Debian and Mozilla - a study in trademarks
[Posted January 10, 2005 by corbet]
The Mozilla Foundation is the keeper of a number of increasingly important
projects, including the Firefox web browser and the Thunderbird mail
client. These programs are free software, licensed under the Mozilla
Public License. Thus, one would think, distributors would have no trouble
including these packages in their distributions. As the Debian Project's
experience shows, however, free software can still come with certain kinds
of strings attached.
The issue at hand is trademarks. Mozilla Foundation software comes with
trademarked names, and the use of those names is governed by the Mozilla
Trademark Policy. If you want to distribute software called "Mozilla
Firefox" or "Mozilla Thunderbird," you must adhere to a
strict policy which includes signing an agreement with the Foundation
and making almost no changes to the software. No extensions may be added,
the list of search engines cannot be changed (they paid to be there, after all), etc. This
highly-restrictive policy was never going to work with the Debian Project's
needs.
Another approach is the "community edition" policy. A wider (but still
narrow) range of
changes is allowed, and the distributor can use the names "Firefox
Community Edition." The commands can be called firefox and
thunderbird. The Foundation maintains a veto right over uses of
the "community edition" names, however:
Community members and organizations can start using the "Firefox
Community Edition" and "Thunderbird Community Edition" trademarks
from day one, but the Mozilla Foundation may require individuals or
teams to stop doing so in the future if they are redistributing
software with low quality and efforts to remedy the situation have
not succeeded.
So anybody distributing a "community edition" must live with the
possibility of receiving a "takedown notice" from the Mozilla Foundation at
any time. The Foundation's goals are certainly understandable:
...we need to keep enough control over our trademarks to make sure
they are a sign of quality and safety. It needs to be impossible,
for example, for someone to release a product called 'Firefox' that
has added spyware. We want to avoid someone building a
highly-optimized but unstable build and passing it off as
official.
Most readers will agree that a spyware-enabled Firefox is a bad idea,
though whether purveyors of spyware will have much respect for trademarks
is an open question.
The Debian Project insists on shipping nothing but free software, and
freedom certainly includes the right to modify the code. Debian currently
includes patches which may go beyond the
trademark policy's guidelines - an extension manager which understands
multi-user systems, for example. A strict reading of the community edition
guidelines suggests that not even security patches could be distributed
without prior approval from the Mozilla Foundation. The Debian Project
certainly wants to be able to distribute modified versions of the code; the
Project is also known for a close and literal reading of licenses. So the
Debian developers are concerned about the whole trademark issue.

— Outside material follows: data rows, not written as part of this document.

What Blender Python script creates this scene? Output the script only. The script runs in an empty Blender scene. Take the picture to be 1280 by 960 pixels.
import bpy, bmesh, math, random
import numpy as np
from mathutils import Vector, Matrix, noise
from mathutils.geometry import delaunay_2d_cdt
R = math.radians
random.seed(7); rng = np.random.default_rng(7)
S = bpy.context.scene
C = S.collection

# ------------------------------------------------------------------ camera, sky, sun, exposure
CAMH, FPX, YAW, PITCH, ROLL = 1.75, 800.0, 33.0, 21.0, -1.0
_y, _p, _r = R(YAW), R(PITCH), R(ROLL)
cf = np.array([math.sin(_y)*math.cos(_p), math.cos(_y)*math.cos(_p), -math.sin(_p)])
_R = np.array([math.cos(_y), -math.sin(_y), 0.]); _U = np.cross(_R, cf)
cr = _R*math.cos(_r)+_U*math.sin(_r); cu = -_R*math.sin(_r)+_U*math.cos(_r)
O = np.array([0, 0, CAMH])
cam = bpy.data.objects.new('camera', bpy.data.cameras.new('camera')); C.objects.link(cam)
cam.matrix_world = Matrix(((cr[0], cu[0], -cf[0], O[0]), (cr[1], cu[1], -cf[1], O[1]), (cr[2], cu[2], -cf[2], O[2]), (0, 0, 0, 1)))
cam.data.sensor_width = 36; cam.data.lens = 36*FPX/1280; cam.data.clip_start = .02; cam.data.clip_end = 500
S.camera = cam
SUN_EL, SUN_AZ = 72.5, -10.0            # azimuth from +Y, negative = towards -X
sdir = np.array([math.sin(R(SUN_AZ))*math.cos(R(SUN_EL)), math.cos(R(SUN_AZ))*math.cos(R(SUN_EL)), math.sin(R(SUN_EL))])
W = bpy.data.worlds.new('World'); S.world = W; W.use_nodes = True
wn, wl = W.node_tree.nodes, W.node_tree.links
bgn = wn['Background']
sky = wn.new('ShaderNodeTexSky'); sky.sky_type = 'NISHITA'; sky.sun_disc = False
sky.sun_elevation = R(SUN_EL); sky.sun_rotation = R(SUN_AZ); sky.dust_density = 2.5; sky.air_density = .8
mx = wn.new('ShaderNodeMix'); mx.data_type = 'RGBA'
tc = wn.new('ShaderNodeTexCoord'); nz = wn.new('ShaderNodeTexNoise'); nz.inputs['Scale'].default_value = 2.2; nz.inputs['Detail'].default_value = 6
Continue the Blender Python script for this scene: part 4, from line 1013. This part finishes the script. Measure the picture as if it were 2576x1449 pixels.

The Mozilla Foundation wants to work with
Debian to get past these issues:
We want people to use Thunderbird in Debian, and to know they are
using Thunderbird, and to get the high quality experience people
get from using our Thunderbird. And we want to come to some
arrangement with Debian to make that possible.
This arrangement could possibly include allowing Debian to apply its own
patches to Firefox and Thunderbird and still use the community names. The
Foundation seems to have a fairly high level of trust in Debian's ability
to keep the quality up. Debian's users are another story, however:
However, you guys want the freedom to ship software that sucks -
or, more to the point and more likely, want to be able to easily
give your software to other people and allow them to make it suck
and then ship it. If that software ships using our trademarks, then
that is incompatible with our trademark goals. So if we can't come
to some arrangement that lets Debian use them but asks
redistributors to contact us or remove them, then it's increasingly
looking like we can't square this circle.
So it looks somewhat like the Foundation would like to make a special policy
exemption for Debian. The problem there is that Debian-specific licenses
violate section 8 of the Debian Free
Software Guidelines. Those guidelines apply to software licenses, not
trademark policies, but the principle remains the same. The Debian Project
is unlikely to accept a policy which does not extend to its users.
The discussion has quieted - it may have gone into a non-public
mode - so it is difficult to say where things stand now. If an agreement
cannot be found, Debian will still be able to distribute Firefox and
Thunderbird - they are free software - but different names will have
to be chosen. "Iceweasel" has been the working code name for this scenario;
many other names have been suggested as well. This outcome would not be
pleasing to any of the parties involved, however; one assumes it will be
avoided if at all possible.
Mozilla is unlikely to be the last project that decides that it wants to
achieve some sort of quality control through its trademarks. That wish is
understandable, but it is also very much at odds with the spirit of free
software, which involves letting go of the code. One has to accept that
not everybody will have the same idea of what makes "high quality."
Incidents of free software projects being harmed by distribution of
poorly-done modifications have been rare, and, perhaps, are not worth the
worry that is being put into them here. Mozilla has done an outstanding
job of creating powerful and useful software; now, perhaps, the Foundation
may want to relax and trust its users just a little more.